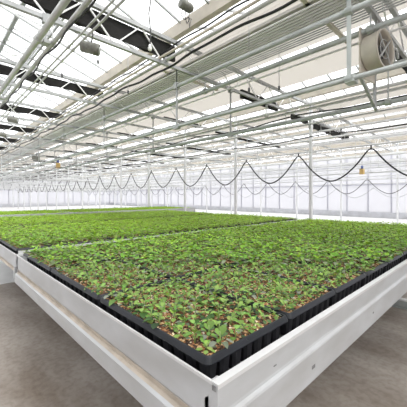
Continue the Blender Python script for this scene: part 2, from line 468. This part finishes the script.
# white spray booms far down the house
def boom(x, y, z, L, label, first=None):
    if first: return dup(first, (x, y, z), label)
    t = thing('spray_boom', label, 'spray boom', (x, y, z), 'white spray booms')
    b = BM(); bar(b, (0,0,0),(L,0,0),.03); bar(b,(0,0,.22),(L,0,.22),.03)
    n = int(L/.5)
    for i in range(n): bar(b, (L*i/n,0,0),(L*(i+.5)/n,0,.22),.014); bar(b, (L*(i+.5)/n,0,.22),(L*(i+1)/n,0,0),.014)
    obj('lattice', b, 'pale', t)
    b = BM(); tube(b, [(0,.06,-.06),(L/2,.06,-.06),(L,.06,-.06)], .014, 6)
    obj('water_pipe', b, 'galv', t)
    b = BM()
    for i in range(int(L/.4)): bar(b, (.2+i*.4,.06,-.06),(.2+i*.4,.06,-.16),.02)
    obj('nozzles', b, 'dark', t)['kind'] = 'stuff'
    b = BM()
    for i in (0.12, .5, .88): bar(b, (L*i,0,.22),(L*i,0,HB-z),.02,.02)
    obj('drop_rods', b, 'pale', t)['kind'] = 'stuff'
    return t
bm0 = None; i = 0
for k, h in enumerate((.80,1.0,.75,.95,.72,.9,.7,.85,.7,.8)):
    y = TYS[6+k]
    for x in (-1.0, 7.0):
        i += 1
        o = boom(x, y, CAMZ+h-.15*(x>0), 7.5, f'white lattice spray boom {"past" if x > 0 else "before"} the column row, {nth(k+1)} from the benches', bm0); bm0 = bm0 or o

# ------------------------------------------------------------------ festoon cables
def festoon(x, hp, ht, yp, per, y0, y1, r, m, label, wl):
    t = thing('festoon_cable', label, 'cable', (x, 0, 0), 'festoon cables')
    n = int((y1-y0)/.045); pts = []
    for i in range(n+1):
        y = y0+(y1-y0)*i/n
        u = abs((((y-yp)/per) % 1)*2-1); s = u**1.75
        if u > .88: s -= .9*(u-.88)**2/.12
        pts.append((0, y, CAMZ+ht+(hp-ht)*s*1.09))
    b = BM(); tube(b, pts, r, 7); obj('loops', b, m, t)
    b = BM(); bar(b, (0,y0,CAMZ+hp+.05),(0,y1,CAMZ+hp+.05),.012); obj('carrier_wire', b, 'galv', t)
    k = math.ceil((y0-yp)/per)
    while yp+k*per < y1:
        b = BM(); box(b, -.012,.012,yp+k*per-.012,yp+k*per+.012,CAMZ+hp-.005,CAMZ+hp+.055); obj('trolley', b, m, t); k += 1
    return t
festoon(6.52, .97, .33, 1.914, 1.584, .2, 33, .016, 'black', 'black looped festoon cable beside the column row', '')
festoon(17.6, .42, -.10, 3.1, 1.95, .2, 36, .014, 'grey', 'thin grey looped festoon cable closest to the plinth wall', '')
festoon(14.5, .75, .10, 4.42, 1.77, .2, 36, .016, 'dark', 'grey looped festoon cable near the plinth wall', '')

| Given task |
Skip the pictures and restate exactly the lines from the beginning of the listing to the line with "o = boom(x, y, CAMZ+h-.15*(x>0), 7.5, f'white", that line included.

| Exercise output |
Continue the Blender Python script for this scene: part 2, from line 468. This part finishes the script.
# white spray booms far down the house
def boom(x, y, z, L, label, first=None):
    if first: return dup(first, (x, y, z), label)
    t = thing('spray_boom', label, 'spray boom', (x, y, z), 'white spray booms')
    b = BM(); bar(b, (0,0,0),(L,0,0),.03); bar(b,(0,0,.22),(L,0,.22),.03)
    n = int(L/.5)
    for i in range(n): bar(b, (L*i/n,0,0),(L*(i+.5)/n,0,.22),.014); bar(b, (L*(i+.5)/n,0,.22),(L*(i+1)/n,0,0),.014)
    obj('lattice', b, 'pale', t)
    b = BM(); tube(b, [(0,.06,-.06),(L/2,.06,-.06),(L,.06,-.06)], .014, 6)
    obj('water_pipe', b, 'galv', t)
    b = BM()
    for i in range(int(L/.4)): bar(b, (.2+i*.4,.06,-.06),(.2+i*.4,.06,-.16),.02)
    obj('nozzles', b, 'dark', t)['kind'] = 'stuff'
    b = BM()
    for i in (0.12, .5, .88): bar(b, (L*i,0,.22),(L*i,0,HB-z),.02,.02)
    obj('drop_rods', b, 'pale', t)['kind'] = 'stuff'
    return t
bm0 = None; i = 0
for k, h in enumerate((.80,1.0,.75,.95,.72,.9,.7,.85,.7,.8)):
    y = TYS[6+k]
    for x in (-1.0, 7.0):
        i += 1
        o = boom(x, y, CAMZ+h-.15*(x>0), 7.5, f'white lattice spray boom {"past" if x > 0 else "before"} the column row, {nth(k+1)} from the benches', bm0); bm0 = bm0 or o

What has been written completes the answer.